You make an interesting point in that it's barely even noteworthy to women. So when you share these stories with women is their reaction a shrug and "pppffft, men ! What are you going to do ?"

Because if nothing else the mens reactions to this video in this thread and other places I've read comments has mostly been surprise or shock if nothing else. I for one was very shocked by some of it. Most of us men are shocked by what you would put up with and I'm even more shocked that you would consider some of the more extreme stuff (like following you around or any of the stuff that happened to Raith) "normal".

Its an interesting point! I think more extreme situations will creep you out so much, you probably will end up talking to someone about it, and maybe its just that I'm particularly jaded, but generally I shrug things off.

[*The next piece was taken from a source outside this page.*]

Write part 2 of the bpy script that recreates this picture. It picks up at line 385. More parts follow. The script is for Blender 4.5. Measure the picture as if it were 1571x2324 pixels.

The practice of all of this and hearing other women's stories still turn my stomach, so maybe I should be more outraged when it happens, because you're right, it is shocking!
 
I also think that sometimes it takes seeing this demonstrated in front of you, maybe even dramatised, for you to cop on to yourself, and realise what you do and don't have to put up with. I think women could stand to be more shocked and outraged by the things they, as I said, shrug off. I think its a knock on effect of not feeling like our outrage is necessarily taken seriously, maybe thats why you just accept it like its normal and shut up about it.. not ok t hough it is shocking.
 
Its an interesting point! I think more extreme situations will creep you out so much, you probably will end up talking to someone about it, and maybe its just that I'm particularly jaded, but generally I shrug things off. The practice of all of this and hearing other women's stories still turn my stomach, so maybe I should be more outraged when it happens, because you're right, it is shocking!

I also think that sometimes it takes seeing this demonstrated in front of you, maybe even dramatised, for you to cop on to yourself, and realise what you do and don't have to put up with. I think women could stand to be more shocked and outraged by the things they, as I said, shrug off. I think its a knock on effect of not feeling like our outrage is necessarily taken seriously, maybe thats why you just accept it like its normal and shut up about it.. not ok t hough it is shocking.

Do you think it's one of those situations where outrage usually goes towards the wrong person. Some creep follow's you in the street and you're scared and so say nothing and then some guy says "have a nice day" unsolicited and you explode with rage ? Or do you think that they're both the same thing ?

That may seem like a stupid question. It probably is. But I'm not being facetious. Honestly.

I mean men do that all the time, half the time it's why your poor skinny innocent mate gets battered outside pub. Misplaced outrage.